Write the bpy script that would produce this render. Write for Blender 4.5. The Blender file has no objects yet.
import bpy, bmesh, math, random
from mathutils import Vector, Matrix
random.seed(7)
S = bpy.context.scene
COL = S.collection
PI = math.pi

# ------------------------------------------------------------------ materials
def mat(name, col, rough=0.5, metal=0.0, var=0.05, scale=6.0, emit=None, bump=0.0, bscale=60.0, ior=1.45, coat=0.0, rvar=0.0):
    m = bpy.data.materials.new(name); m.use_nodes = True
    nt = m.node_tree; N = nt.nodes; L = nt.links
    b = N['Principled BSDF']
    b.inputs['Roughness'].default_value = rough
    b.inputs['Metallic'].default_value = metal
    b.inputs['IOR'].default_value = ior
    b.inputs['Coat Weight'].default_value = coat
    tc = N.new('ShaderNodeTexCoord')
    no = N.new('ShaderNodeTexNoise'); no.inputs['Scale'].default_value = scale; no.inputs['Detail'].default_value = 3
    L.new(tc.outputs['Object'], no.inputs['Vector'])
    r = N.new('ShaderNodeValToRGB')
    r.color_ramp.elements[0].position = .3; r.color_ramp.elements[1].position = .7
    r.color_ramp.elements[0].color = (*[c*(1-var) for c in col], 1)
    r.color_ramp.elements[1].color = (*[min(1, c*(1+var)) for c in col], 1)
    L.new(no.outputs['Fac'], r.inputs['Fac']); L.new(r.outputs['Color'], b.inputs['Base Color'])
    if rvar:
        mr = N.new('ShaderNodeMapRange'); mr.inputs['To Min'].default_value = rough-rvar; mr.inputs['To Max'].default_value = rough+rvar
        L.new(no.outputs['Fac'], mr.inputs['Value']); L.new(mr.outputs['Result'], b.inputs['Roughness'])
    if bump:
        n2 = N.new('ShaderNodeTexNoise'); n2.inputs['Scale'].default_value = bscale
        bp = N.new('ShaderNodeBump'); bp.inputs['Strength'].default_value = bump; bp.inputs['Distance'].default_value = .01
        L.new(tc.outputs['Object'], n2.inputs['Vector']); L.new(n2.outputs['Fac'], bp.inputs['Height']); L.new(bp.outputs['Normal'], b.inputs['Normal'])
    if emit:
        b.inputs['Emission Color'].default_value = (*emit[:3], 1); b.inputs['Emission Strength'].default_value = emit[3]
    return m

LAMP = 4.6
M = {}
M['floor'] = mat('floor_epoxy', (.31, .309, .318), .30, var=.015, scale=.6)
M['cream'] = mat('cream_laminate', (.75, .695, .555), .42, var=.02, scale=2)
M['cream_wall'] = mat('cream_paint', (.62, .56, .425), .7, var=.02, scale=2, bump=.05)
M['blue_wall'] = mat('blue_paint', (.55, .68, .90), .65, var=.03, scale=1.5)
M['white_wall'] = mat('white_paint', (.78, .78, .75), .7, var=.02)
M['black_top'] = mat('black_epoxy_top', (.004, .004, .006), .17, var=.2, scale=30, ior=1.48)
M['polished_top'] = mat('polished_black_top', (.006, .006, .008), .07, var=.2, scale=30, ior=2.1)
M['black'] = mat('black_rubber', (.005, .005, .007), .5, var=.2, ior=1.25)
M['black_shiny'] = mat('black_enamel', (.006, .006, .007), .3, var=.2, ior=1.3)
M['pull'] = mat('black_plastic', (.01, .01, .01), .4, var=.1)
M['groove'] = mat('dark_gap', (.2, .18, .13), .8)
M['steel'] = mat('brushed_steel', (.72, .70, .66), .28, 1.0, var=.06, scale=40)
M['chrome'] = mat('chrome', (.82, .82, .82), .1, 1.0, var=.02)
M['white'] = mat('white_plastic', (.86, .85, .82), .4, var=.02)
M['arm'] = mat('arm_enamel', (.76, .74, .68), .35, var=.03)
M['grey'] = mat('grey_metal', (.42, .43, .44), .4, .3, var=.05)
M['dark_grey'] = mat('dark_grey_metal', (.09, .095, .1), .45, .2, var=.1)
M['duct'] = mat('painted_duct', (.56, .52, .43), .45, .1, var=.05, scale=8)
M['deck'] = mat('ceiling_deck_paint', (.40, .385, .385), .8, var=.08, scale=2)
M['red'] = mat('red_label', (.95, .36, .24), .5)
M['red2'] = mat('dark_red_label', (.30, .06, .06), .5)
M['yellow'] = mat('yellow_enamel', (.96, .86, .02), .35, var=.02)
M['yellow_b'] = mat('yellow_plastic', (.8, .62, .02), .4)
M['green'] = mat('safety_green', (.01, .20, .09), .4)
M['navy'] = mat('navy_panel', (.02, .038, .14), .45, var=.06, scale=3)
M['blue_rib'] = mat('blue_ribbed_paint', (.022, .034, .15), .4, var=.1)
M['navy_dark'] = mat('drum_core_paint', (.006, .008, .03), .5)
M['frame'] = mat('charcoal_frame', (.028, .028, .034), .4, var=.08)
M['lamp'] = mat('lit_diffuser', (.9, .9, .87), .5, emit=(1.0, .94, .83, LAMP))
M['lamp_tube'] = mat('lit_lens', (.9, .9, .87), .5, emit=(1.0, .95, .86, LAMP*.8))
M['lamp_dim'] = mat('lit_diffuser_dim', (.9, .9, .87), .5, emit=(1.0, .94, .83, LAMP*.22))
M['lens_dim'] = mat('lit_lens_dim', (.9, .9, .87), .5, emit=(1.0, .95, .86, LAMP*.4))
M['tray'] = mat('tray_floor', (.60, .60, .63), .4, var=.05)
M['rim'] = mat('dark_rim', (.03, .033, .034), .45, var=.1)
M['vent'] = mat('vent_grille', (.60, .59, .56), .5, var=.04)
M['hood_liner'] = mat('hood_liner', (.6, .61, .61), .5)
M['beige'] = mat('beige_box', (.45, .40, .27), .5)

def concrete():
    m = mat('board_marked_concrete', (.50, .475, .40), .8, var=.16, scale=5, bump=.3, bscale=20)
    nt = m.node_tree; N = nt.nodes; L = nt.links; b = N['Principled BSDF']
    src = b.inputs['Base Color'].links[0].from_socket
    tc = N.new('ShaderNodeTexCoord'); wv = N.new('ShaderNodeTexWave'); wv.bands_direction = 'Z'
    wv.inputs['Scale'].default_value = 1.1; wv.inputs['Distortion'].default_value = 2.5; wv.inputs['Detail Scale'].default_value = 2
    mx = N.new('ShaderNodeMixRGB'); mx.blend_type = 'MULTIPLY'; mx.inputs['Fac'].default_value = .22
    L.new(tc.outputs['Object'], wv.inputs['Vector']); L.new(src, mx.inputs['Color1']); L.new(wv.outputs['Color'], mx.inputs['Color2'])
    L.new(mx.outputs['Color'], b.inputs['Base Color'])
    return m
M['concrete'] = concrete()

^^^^

Collect the lines that hold "LAMP".

**Answer:**
LAMP = 4.6
M['lamp'] = mat('lit_diffuser', (.9, .9, .87), .5, emit=(1.0, .94, .83, LAMP))
M['lamp_tube'] = mat('lit_lens', (.9, .9, .87), .5, emit=(1.0, .95, .86, LAMP*.8))
M['lamp_dim'] = mat('lit_diffuser_dim', (.9, .9, .87), .5, emit=(1.0, .94, .83, LAMP*.22))
M['lens_dim'] = mat('lit_lens_dim', (.9, .9, .87), .5, emit=(1.0, .95, .86, LAMP*.4))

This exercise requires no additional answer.